La primera lectura de hoy nos toca de lleno: “Hermanos, me sorprende que tan pronto hayáis abandonado al que os llamó la gracia de Cristo, y os hayáis pasado a otro evangelio”. San Pablo, sin duda, estaba ahí muy triste y enojado. Se trasluce en su escritura y en el lenguaje duro que emplea. Los cristianos de Galacia habían recibido su predicación, pero fueron inconstantes. Llegaron otros, parece que judaizantes, es decir que insistían en recuperar los mandatos rituales de la antigua ley y los gálatas masivamente se apartaron de la enseñanza de Pablo.

Aquella gente, y este dato nos permite entender la argumentación del Apóstol, parece que operaron de la siguiente manera: Pablo dice “esto”, pero aquellos predicadores dicen “lo otro”, elijamos, pues, lo que más nos guste. Es decir, redujeron la predicación a un discurso humano. De ahí la insistencia paulina en que su predicación no proviene de su ciencia sino que toma su origen de una revelación. El Evangelio es Palabra de Dios por más que sean ministros humanos los que se dedican a propagarla. El modo de razonar de los gálatas no es ajeno a algunas personas de nuestra época.

Recuerdo, hace años, que estando en una parroquia donde se había practicado desde hace años la confesión comunitaria (que la Iglesia autoriza sólo en circunstancias muy extraordinarias), dediqué todo un año a catequizar a los fieles sobre la necesidad de la confesión individual para obtener el perdón de los pecados. Que, por tanto, quedaban suprimidas las celebraciones comunitarias y, en cambio, se ofrecería un horario de atención individualizada. Ante este hecho algunos me objetaron: “¿Cómo sabemos que es usted el que tiene razón y no era mejor como se hacía antes?” No era una pregunta especialmente difícil qunque, reconozco, pueden darse situaciones de mayor perplejidad.

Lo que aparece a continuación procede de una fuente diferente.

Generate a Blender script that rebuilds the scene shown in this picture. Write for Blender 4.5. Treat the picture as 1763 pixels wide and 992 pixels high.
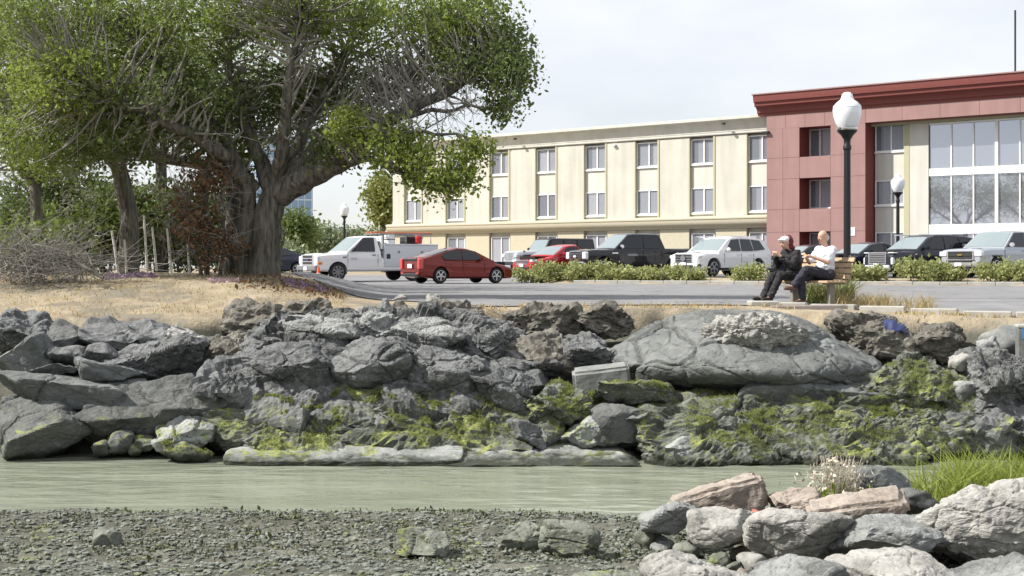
import bpy, bmesh, math, random
import numpy as np
from mathutils import Vector, Matrix, noise as mnoise
random.seed(7); RNG = np.random.default_rng(7)
R = math.radians
for o in list(bpy.data.objects): bpy.data.objects.remove(o)
sc = bpy.context.scene; COL = sc.collection

# ---------------------------------------------------------------- camera
F, U0, V0, ZC = 1200.0, 444.5, 180.0, 2.8       # focal length in picture units, principal column, horizon row, eye height
TOP = 52.0                                      # a little more sky above than the picture shows
cd = bpy.data.cameras.new('camera'); cam = bpy.data.objects.new('camera', cd); COL.objects.link(cam)
cam.location = (0, 0, ZC); cam.rotation_euler = (R(90), 0, 0)
cd.sensor_width = 36; cd.lens = 36*F/889; cd.shift_y = (V0-(250.0-TOP))/889.0
cd.clip_start = .1; cd.clip_end = 4000; sc.camera = cam

# ---------------------------------------------------------------- light
SUN_EL = 43.0
to_sun = Vector((-0.975, -0.13, 0)).normalized()*math.cos(R(SUN_EL)) + Vector((0, 0, math.sin(R(SUN_EL))))
sl = bpy.data.lights.new('sun', 'SUN'); sl.energy = 5.0; sl.angle = R(.55); sl.color = (1, .955, .88)
so = bpy.data.objects.new('sun', sl); COL.objects.link(so); so.location = (-40, 0, 40)
so.rotation_euler = (-to_sun).to_track_quat('-Z', 'Y').to_euler()
w = bpy.data.worlds.new('World'); sc.world = w; w.use_nodes = True
nt = w.node_tree; nt.nodes.clear()
def wn(t, **k):
    n = nt.nodes.new(t)
    for a, b in k.items(): setattr(n, a, b)
    return n
sky = wn('ShaderNodeTexSky', sky_type='NISHITA', sun_disc=False, sun_elevation=R(SUN_EL), sun_rotation=math.atan2(to_sun.x, to_sun.y), air_density=1.0, dust_density=.6, ozone_density=1.0)
tc = wn('ShaderNodeTexCoord'); mp = wn('ShaderNodeMapping'); mp.inputs['Scale'].default_value = (1, 1, 2.6)
cn = wn('ShaderNodeTexNoise'); cn.inputs['Scale'].default_value = 2.3; cn.inputs['Detail'].default_value = 7; cn.inputs['Roughness'].default_value = .55
cr = wn('ShaderNodeValToRGB'); cr.color_ramp.elements[0].position = .30; cr.color_ramp.elements[0].color = (.5,.5,.5,1); cr.color_ramp.elements[1].position = .66
cr.color_ramp.elements[1].color = (.95,.95,.95,1)
mx = wn('ShaderNodeMix', data_type='RGBA'); mx.inputs[7].default_value = (9.5, 9.6, 9.95, 1)
bg = wn('ShaderNodeBackground'); bg.inputs['Strength'].default_value = .075
ow = wn('ShaderNodeOutputWorld')
L = nt.links.new
L(tc.outputs['Generated'], mp.inputs['Vector']); L(mp.outputs[0], cn.inputs['Vector']); L(cn.outputs['Fac'], cr.inputs[0])
L(cr.outputs[0], mx.inputs[0]); L(sky.outputs[0], mx.inputs[6]); L(mx.outputs[2], bg.inputs['Color']); L(bg.outputs[0], ow.inputs[0])
vs = sc.view_settings; vs.view_transform = 'Standard'; vs.look = 'None'; vs.gamma = 1; vs.exposure = 0.6; vs.use_curve_mapping = False
sc.cycles.max_bounces = 6; sc.cycles.diffuse_bounces = 3; sc.cycles.transparent_max_bounces = 8
sc.cycles.caustics_reflective = False; sc.cycles.caustics_refractive = False

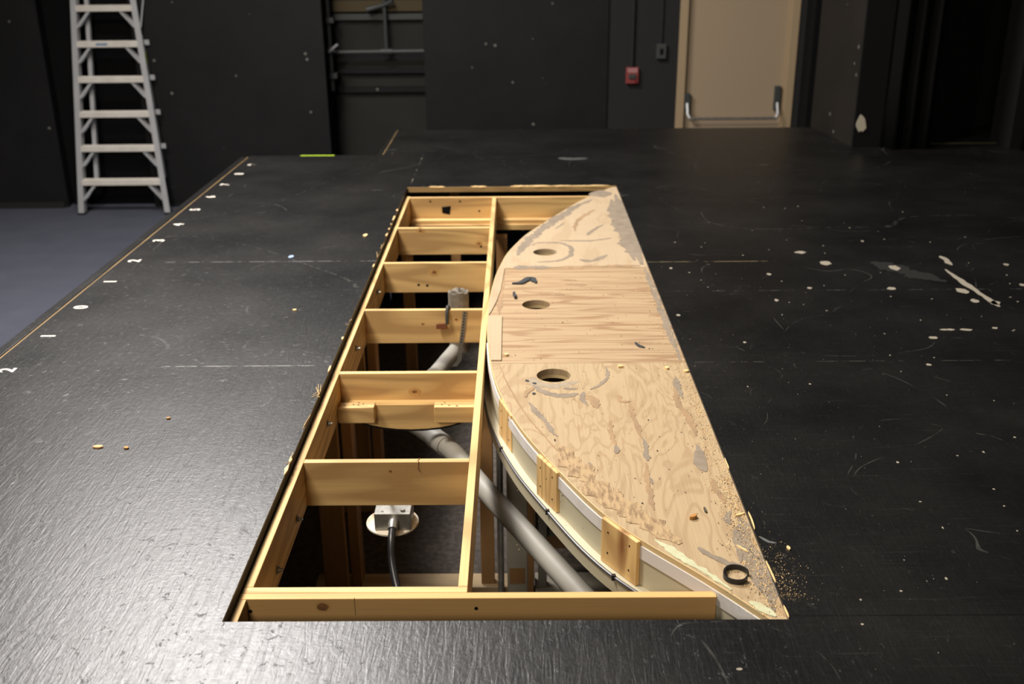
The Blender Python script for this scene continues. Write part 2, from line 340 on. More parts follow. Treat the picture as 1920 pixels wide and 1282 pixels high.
# side wall on the right of the stage and the jamb past the curtain
bm = prism(B(), [(2.214, 7.90), (2.283, 7.107), (2.47, 7.107), (2.47, 7.90)], .0005, 5.2)
o = obj('wall_right', bm, M_sidew); tag(o, kind='structure')
o = obj('wall_right', boxm(2.283, 2.47, 7.085, 7.1068, .0005, 5.2), M_blackmatt); tag(o, kind='structure')
bm = B(); box(bm, 3.31, 7.9, 6.99, 7.3, .0005, 5.2); box(bm, 2.47, 3.4, 7.80, 7.88, .0005, 5.2)
o = obj('wall_right', bm, M_blackmatt); tag(o, kind='structure')
o = obj('wall_right', boxm(8, 8.1, -7, 7, FZ, 5.2), M_wall); tag(o, kind='structure')
o = obj('trim_1', boxm(2.79, 3.31, 7.19, 7.203, .0005, .004), mat('dull_green_threshold', (.05, .05, .02), .7)); tag(o, kind='structure')
obj('wall_back', boxm(-4.30, -3.47, 9.86, 9.90, FZ, 5.2), M_blackmatt)['kind'] = 'structure'  # black sheet: shade of the recess behind the ladder put in as colour
bm = B(); box(bm, -9, -4.33, 9.70, 9.745, FZ, FZ+.055)
o = obj('baseboard_back', bm, mat('dark_base', (.012, .012, .013), .7)); tag(o, kind='structure')
# bare patch where paint came off the column
o = obj('bare_patch', blob(B(), 0, 0, .034, .062, 0, .003, 13, .3), M_bare)
o.data.transform(Matrix.Translation((2.325, 7.0835, .16)) @ Matrix.Rotation(math.radians(90), 4, 'X'))
tag(o, 'pale bare patch where paint has peeled off the corner of the black column', 'paint patch')
# big black painted plywood panels standing against the back wall
def panel(x0, x1, y, lab):
    t = root('wall_panel', ((x0+x1)/2, y+.02, FZ), lab, 'wall panel')
    obj('board', boxm(x0, x1, y, y+.04, FZ+.055, 4.6), M_panel, t, bevel=.002)
    bm = B()
    for x in (x0+.05, (x0+x1)/2, x1-.05): box(bm, x-.03, x+.03, y+.04, 10.32, FZ, 4.5)
    obj('batten', bm, M_blackmatt, t)
    obj('kick_rail', boxm(x0, x1, y+.005, y+.04, FZ, FZ+.055), M_panel, t)
    return t
panel(-8.9, -4.30, YW-.02, 'large black painted board wall panel left of the ladder')
panel(-3.47, -1.745, YW-.02, 'large black painted board wall panel between the ladder and the pipe recess')
panel(-.84, .83, YW-.02, 'large black painted board wall panel between the pipe recess and the fire alarm')
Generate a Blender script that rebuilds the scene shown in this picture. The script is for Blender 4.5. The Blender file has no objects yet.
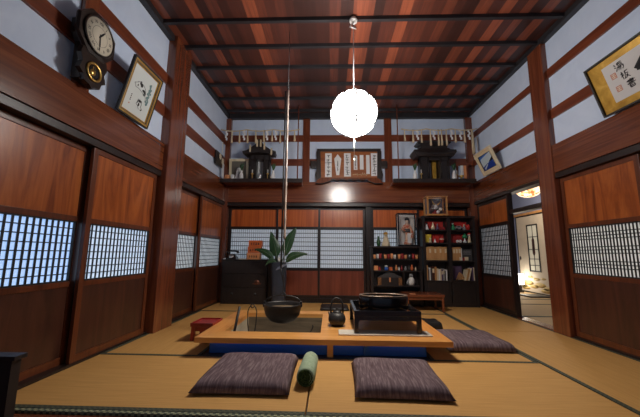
import bpy, bmesh, math, random
from mathutils import Vector, Matrix
random.seed(7)
C = bpy.context.scene.collection
PI = math.pi

# ------------------------------------------------------------------ materials
def mat(name, col=(.5,.5,.5), rough=.5, metal=0.0, spec=.5, emit=None, es=0.0, coat=0.0, alpha=None):
    m = bpy.data.materials.new(name); m.use_nodes = True
    b = m.node_tree.nodes['Principled BSDF']
    b.inputs['Base Color'].default_value = (*col, 1)
    b.inputs['Roughness'].default_value = rough
    b.inputs['Metallic'].default_value = metal
    b.inputs['Specular IOR Level'].default_value = spec
    b.inputs['Coat Weight'].default_value = coat
    b.inputs['Coat Roughness'].default_value = .15
    if emit:
        b.inputs['Emission Color'].default_value = (*emit, 1)
        b.inputs['Emission Strength'].default_value = es
    return m

def grain(name, stops, scale=(14,14,.9), rough=.35, spec=.5, coat=0.0, detail=6, bump=.08, noise=1.0, dist=1.2, hue=.0, metal=0.0):
    """noise stretched along one axis -> colour ramp (wood grain, weave, plaster)"""
    m = mat(name, stops[0][1], rough, metal, spec, coat=coat)
    nt = m.node_tree; N = nt.nodes; L = nt.links; b = N['Principled BSDF']
    tc = N.new('ShaderNodeTexCoord'); mp = N.new('ShaderNodeMapping')
    mp.inputs['Scale'].default_value = scale
    L.new(tc.outputs['Object'], mp.inputs['Vector'])
    oi = N.new('ShaderNodeObjectInfo')
    add = N.new('ShaderNodeVectorMath'); add.operation = 'ADD'
    mul = N.new('ShaderNodeMath'); mul.operation = 'MULTIPLY'; mul.inputs[1].default_value = 37.0
    L.new(oi.outputs['Random'], mul.inputs[0])
    L.new(mp.outputs['Vector'], add.inputs[0]); L.new(mul.outputs[0], add.inputs[1])
    nz = N.new('ShaderNodeTexNoise'); nz.inputs['Scale'].default_value = noise
    nz.inputs['Detail'].default_value = detail; nz.inputs['Distortion'].default_value = dist
    nz.inputs['Roughness'].default_value = .6
    L.new(add.outputs[0], nz.inputs['Vector'])
    rp = N.new('ShaderNodeValToRGB'); e = rp.color_ramp.elements
    e[0].position, e[0].color = stops[0][0], (*stops[0][1], 1)
    e[1].position, e[1].color = stops[-1][0], (*stops[-1][1], 1)
    for p, c in stops[1:-1]:
        k = e.new(p); k.color = (*c, 1)
    L.new(nz.outputs['Fac'], rp.inputs['Fac'])
    L.new(rp.outputs['Color'], b.inputs['Base Color'])
    if bump:
        bp = N.new('ShaderNodeBump'); bp.inputs['Strength'].default_value = bump; bp.inputs['Distance'].default_value = .01
        L.new(nz.outputs['Fac'], bp.inputs['Height']); L.new(bp.outputs['Normal'], b.inputs['Normal'])
    return m

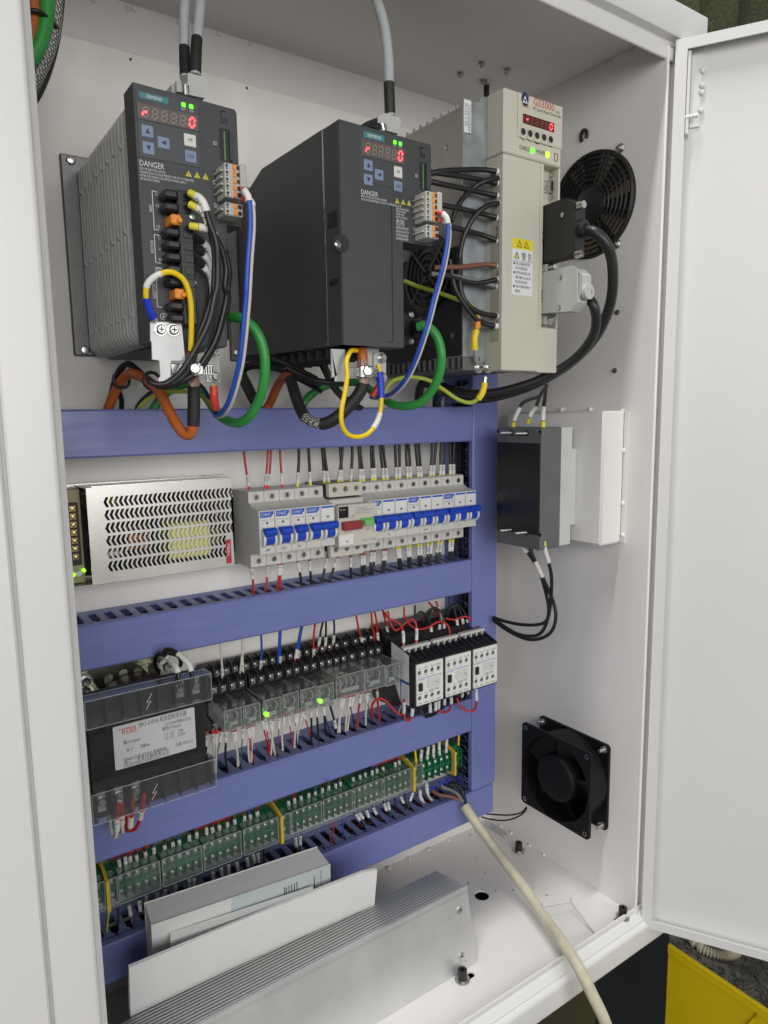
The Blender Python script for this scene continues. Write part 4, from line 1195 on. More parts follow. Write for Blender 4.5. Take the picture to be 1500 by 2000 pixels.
part('cable_collar', MB().cyl((cx0 + 9, yg - 12.9, cq.z), (cx0 + 9, yg - 17, cq.z), 8, 7.4, 20), 'hood_grey', gt)
GCAB = Vector((cx0 + 9, yg - 14, cq.z))

# ------------------------------------------------------------------ hoods on the dark drives
t = thing('connector_hood', 'grey connector hood on top of the left dark drive', 'connector', Z1(1110, 545, y=-165))
y = -165
pts = [(1100, 425), (1215, 455), (1218, 490), (1195, 520), (1200, 575), (1108, 555), (1085, 520), (1100, 480)]
part('hood', MB().prism([(Z1(*q, y=y).x, Z1(*q, y=y).z) for q in pts], 'y', y, y + 15), 'hood_grey', t)
pts = [(1010, 488), (1055, 462), (1058, 515), (1045, 545), (1015, 535)]
part('clamp', MB().prism([(Z1(*q, y=y).x, Z1(*q, y=y).z) for q in pts], 'y', y + 2, y + 14), 'hood_grey', t)
part('jack_screw', MB().cyl(Z1(1090, 500, y=y - 1), Z1(1092, 560, y=y - 1), 2.2, 2.2, 10), 'steel', t)
part('jack_screw', MB().cyl(Z1(1045, 480, y=y - 2), Z1(1050, 545, y=y - 2), 2.6, 2.6, 10), 'grey_plastic', t)
t = thing('connector_hood', 'grey connector hood on top of the middle dark drive', 'connector', Z4(1050, 190, y=-190))
y = -190
pts = [(1015, 68), (1115, 98), (1118, 135), (1100, 160), (1103, 200), (1030, 180), (1025, 140), (972, 130), (972, 90)]
part('hood', MB().prism([(Z4(*q, y=y).x, Z4(*q, y=y).z) for q in pts], 'y', y, y + 15), 'hood_grey', t)
pts = [(905, 118), (968, 95), (978, 160), (905, 148)]
part('clamp', MB().prism([(Z4(*q, y=y).x, Z4(*q, y=y).z) for q in pts], 'y', y + 1, y + 14), 'black_plastic', t)
part('jack_screw', MB().cyl(Z4(1000, 135, y=y - 1), Z4(1010, 180, y=y - 1), 2.4, 2.4, 10), 'steel', t)
# ================================================================== power supply
px0, px1, pz0, pz1 = -463, -322, -21.5, 69.5
PY = -50
ps = thing('power_supply', 'silver power supply with chevron slots beside the breaker row', 'power supply', (-392, -25, -24))
holes = []
rows = [(0, 28), (1, 28), (2, 28), (3, 28), (4, 26), (5, 26)]
for r, n in rows:
    zt = pz1 - 9.5 - r * 12.2; h = 9.6
    for i in range(n):
        x = px0 + 14.5 + i * 4.55 - .0; w = 2.7; k = 2.3
        pts = [(x + k, zt), (x + k + w, zt), (x + w, zt - h / 2), (x + k + w, zt - h), (x + k, zt - h), (x, zt - h / 2)]
        holes.append(pts)
outer = rrect(px0, px1, pz0, pz1, .6, 2)
part('slotted_cover', MB().plate([outer] + holes, 'y', PY, PY + 1.0), 'psu_metal', ps, smooth=None)
mb = MB().box(px0, px1, PY + 1.1, -6, pz1 - 1.2, pz1 - .05).box(px1 - 1.2, px1 - .05, PY + 1.1, -6, pz0 + 1, pz1 - 1.3)
part('cover_side', mb, 'psu_metal', ps)
part('mounting_tray', MB().box(px0 - 20, px1 + 11, -6, -.5, pz0 - 1.2, pz1 + 1, .4).box(px0 - 20, px1 + 11, -40, -6.05, pz0 - 2.5, pz0 - 1.2, .3), 'psu_metal', ps)
part('rolled_edge', MB().tube([(px0 + 6, -44, pz1 + .4), (px1 - .5, -44, pz1 + .4)], .9, 6), 'psu_metal', ps)
# what shows through the slots
part('circuit_board', MB().box(px0 + 2, px1 - 3, -9, -7, pz0 + 1, pz1 - 2), 'black_soft', ps)
random.seed(5)
cm = [('transformer', 'component_yellow', -388, -345, -8, 28, -47), ('choke', 'copper', -427, -405, 5, 22, -38), ('capacitor', 'component_navy', -455, -442, 28, 42, -36),
      ('capacitor', 'component_amber', -460, -448, 46, 64, -34), ('capacitor', 'component_amber', -438, -431, 46, 60, -30), ('heat_spreader', 'component_tan', -400, -330, 44, 50, -40),
      ('heat_spreader', 'component_tan', -440, -402, 26, 29, -40), ('terminal_lug', 'aluminium', -457, -430, -2, 6, -30), ('capacitor', 'component_tan', -345, -329, 0, 20, -38), ('coil', 'component_navy', -398, -392, 24, 33, -35), ('heat_spreader', 'dark_metal', -430, -396, -18, -12, -42)]
for nm, mt, a, b, c, d, y in cm:
    part(nm, MB().box(a, b, y, -9.2, c, d, 2), mt, ps)
for i in range(6):
    part('winding', MB().tube([(-426 + i * 3.6, -39.2 - .1, 6), (-424.5 + i * 3.6, -39.4, 21)], 1.1, 6), 'copper', ps)
lx0, lx1, lz0, lz1 = px1 - 9.2, px1 - 3.4, pz0 + 3, pz0 + 28
lb = part('brand_label', MB().box(lx0, lx1, PY - .25, PY + .3, lz0, lz1), 'label_red', ps)
part('lettering', MB().text('Mibbo', (lx0 + 1.5, PY - .3, lz1 - 4), 3.6, right=(0, 0, -1), up=(1, 0, 0), maxw=19), 'ink_white', lb, smooth=None)
# terminal end at the left
te = part('terminal_end', MB().box(px0 - 20, px0 - 2, -32, -6.1, pz0, pz1 - 2, .5), 'gold_paint', ps)
part('terminal_barrier', MB().box(px0 - 14, px0 - 5, -36, -32.1, pz0 + 18, pz1 - 14, .5), 'black_soft', te)
for i in range(7):
    zc = pz1 - 19 - i * 7.6
    part('terminal_screw', MB().box(px0 - 13.4, px0 - 7.4, -38, -36.2, zc - 2.8, zc + 2.8, .6).screw((px0 - 10.4, -38.1, zc), (0, -1, 0), 2.3, 1), 'brass', te)
for x, z in ((px0 - 13, pz0 + 9), (px0 - 3.5, pz0 + 12)):
    part('status_light', MB().lathe((x, -32.2, z), (0, -1, 0), [(0, 1.6), (3, 1.6), (4.2, .8)], 12), 'led_lime', te)
part('adjust_knob', MB().lathe((px0 - 8.5, -32.2, pz0 + 10), (0, -1, 0), [(0, 3), (4, 3), (4.6, 2.4)], 16), 'label_white', te)

# ================================================================== circuit breakers
MZ = 14.0
def screw_head(parent, x, y, z, r, key):
    """recessed cross head in a round collar"""
    def ring():
        return MB().plate([circle(0, 0, r * 1.45, 20), circle(0, 0, r, 16)], 'y', -.9, .1)
    cl = part('screw_collar', ring, 'breaker_plastic', parent, world=False, key=key + '_ring')
    cl.location = Vector((x, y, z)) * S
    def head():
        m_ = MB().lathe((0, -.05, 0), (0, -1, 0), [(0, r * .95), (.25, r * .9)], 14)
        m_.mi = 1
        a = random.random()
        for k in (0, 1):
            c, s_ = math.cos(.6 + k * math.pi / 2), math.sin(.6 + k * math.pi / 2)
            pts = [(c * r * .72 - s_ * r * .14, -.36, s_ * r * .72 + c * r * .14), (c * r * .72 + s_ * r * .14, -.36, s_ * r * .72 - c * r * .14), (-c * r * .72 + s_ * r * .14, -.36, -s_ * r * .72 - c * r * .14), (-c * r * .72 - s_ * r * .14, -.36, -s_ * r * .72 + c * r * .14)]
            m_.add(pts, [(0, 1, 2, 3)])
        return m_
    h = part('terminal_screw', head, ['steel', 'ink'], cl, world=False, key=key + '_head')
    h.rotation_euler = (0, random.uniform(0, 1.5), 0)
    return cl

def breaker(x, poles, label, tag, last):
    t = thing('circuit_breaker', label, 'circuit breaker', (x, -8, MZ), 'miniature circuit breakers')
    W = 18 * poles - .4
    prof = [(0, -40), (-42, -41), (-44, -40), (-44, -27), (-53, -23.5), (-68, -22.5), (-68, 22.5), (-53, 24.5), (-44, 29), (-44, 40), (-42, 41), (0, 40)]
    for k in range(poles):
        xa = .2 + 18 * k; xb = xa + 17.5
        part('housing', lambda: MB().prism(prof, 'x', 0, 17.5), 'breaker_plastic', t, world=False, key='mcb_body').location = Vector((xa, 0, 0)) * S
        part('front_label', lambda: MB().box(1, 16.5, -68.5, -67.9, -9.5, 21.8, .15), 'breaker_label', t, world=False, key='mcb_label').location = Vector((xa, 0, 0)) * S
        for zz in (34, -34):
            screw_head(t, xa + 8.8, -44, zz, 3.2, 'mcb')
        # white arcs either side of the toggle
        for xx in (1.4, 14.0):
            def arcs():
                pf = [(-67.5, -15)] + arc(-67.5, -6.5, 8.8, 270, 90, 9) + [(-67.5, 3)]
                return MB().prism(pf, 'x', 0, 2.2)
            part('toggle_guard', arcs, 'breaker_label', t, world=False, key='mcb_guard').location = Vector((xa + xx, 0, 0)) * S
        def lever():
            pf = [(-68, -14)] + arc(-68.5, -6, 7.2, 262, 140, 7) + [(-75, 1.6), (-68, 2)]
            return MB().prism(pf, 'x', 0, 9.6)
        tg = part('toggle', lever, 'toggle_blue', t, world=False, key='mcb_lever'); tg.location = Vector((xa + 4.0, 0, 0)) * S
        def win():
            return MB().box(7.4, 10.2, -68.75, -68.5, 8.5, 10.8)
        part('state_window', win, 'component_tan', t, world=False, key='mcb_win').location = Vector((xa, 0, 0)) * S
        pf0 = [(1.2, 17.0), (15.8, 17.0), (16.3, 18), (16.3, 21.3), (1.2, 21.3)] if k else [(1.2, 15.4), (13.2, 15.4), (16.3, 19), (16.3, 21.5), (1.2, 21.5)]
        if k: pf0 = [(1.2, 19.2), (16.3, 19.2), (16.3, 21.3), (1.2, 21.3)]
        tb_ = part('blue_tab', lambda: MB().prism(pf0, 'y', -68.72, -68.45), 'print_blue', t, world=False, key='mcb_tab%d' % min(k, 1)); tb_.location = Vector((xa, 0, 0)) * S
        if k == 0:
            part('lettering', lambda: MB().text('CHNT', (2, -68.8, 16.9), 3.2, sx=1.05, maxw=11), 'ink_white', tb_, world=False, smooth=None, key='mcb_name')
            def prt():
                m_ = MB().text('NXB-63', (1.8, -68.75, 11.6), 2.1, maxw=8.6).text('C3', (1.8, -68.75, 8.2), 2.2)
                m_.plate([circle(13.8, 12.6, 1.9, 16), circle(13.8, 12.6, 1.6, 16)], 'y', -68.6, -68.75).text('CC', (13.8, -68.75, 11.9), 1.3, align='C')
                for i, w in enumerate((4, 5.2, 4.6, 3.4)): m_.box(1.8, 1.8 + w, -68.75, -68.6, 5.8 - i * 1.7, 6.1 - i * 1.7)
                m_.text('GB/T 10963.1', (1.8, -68.75, -2.2), 1.2, maxw=10)
                return m_
            part('lettering', prt, 'ink_grey', t, world=False, smooth=None, key='mcb_print')
    # bar joining the toggles
    def bar():
        pf = [(-72, -3)] + arc(-75.5, 1.2, 4.4, 300, 60, 8) + [(-71, 5)]
        return MB().prism(pf, 'x', 0, 18 * poles - 5.4 + (0 if poles == 1 else 1))
    bo = part('toggle_bar', bar, 'toggle_blue', t, world=False, key='mcb_bar%d' % poles); bo.location = Vector((2.6, 0, 0)) * S
    if poles > 1:
        for k in range(poles - 1):
            part('pin_hole', lambda: MB().box(0, 2.6, -80.2, -78.6, .2, 2.6), 'ink_navy', bo, world=False, key='mcb_pin').location = Vector((10 + 18 * k * 1.15, 0, 2)) * S
    mb = MB().text(tag, (9 * poles, -68.8, -19.6), 2.2, align='C')
    part('handwriting', mb, 'ink', t, world=False, smooth=None)
    part('rail_clip', lambda: MB().box(5, 13, -3, 3, -43, -40.2, .5), 'black_plastic', t, world=False, key='mcb_clip')
    return t
BX0 = -305.0
breaker(BX0, 1, 'single pole white breaker with blue toggle, first of the row, next to power supply', '30P', 0)
breaker(BX0 + 18, 1, 'single pole white breaker with blue toggle, second from the power supply', '1VA', 0)
breaker(BX0 + 36, 1, 'single pole white breaker with blue toggle, third from the power supply', '24', 0)
breaker(BX0 + 54, 2, 'two pole white breaker with joined blue toggle, left of the red off button', '', 0)
breaker(BX0 + 135, 3, 'three pole white breaker directly right of the green on button', 'A', 0)
breaker(BX0 + 189, 3, 'three pole white breaker, middle one of the three with long blue bars', 'drive', 0)
breaker(BX0 + 243, 3, 'three pole white breaker at the right end of the row, beside vertical duct', 'k', 1)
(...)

Siempre hay que buscar lo que quiere la Iglesia, trascendiendo lo que puede ser opinión personal de uno u otro.. Es cierto que, en el orden personal unos resultarán más atrayentes que otros. Pero la doctrina ha de ser la de la Iglesia. Me encantan estas palabras del Apóstol: “Pues si alguien os predica un evangelio distinto –seamos nosotros mismos o un ángel del cielo- ¡sea maldito!”.

Hoy alguno le diría a Pablo: “No exageres, que no hay para tanto”. La cultura del consenso y del relativismo nos ha llevado a ello. Pero los contenidos de la fe no provienen de un acuerdo entre hombres sino de una revelación. Nos han sido comunicados desde lo alto. Nos corresponde a nosotros adherirnos a ellos y renovar cada día nuestra adhesión.

Es verdad que a veces podemos tener problemas porque los ministros de la predicación quizás no lo hacen tan bien como deberían. Pero siempre podemos comprobar si aquella enseñanza es conforme al magisterio de la Iglesia y, además, si corresponde mejor a lo que busca nuestro corazón. Algunos confunden este punto con lo que resulta más cómodo. A esos no vale la pena decirles nada porque el problema es otro.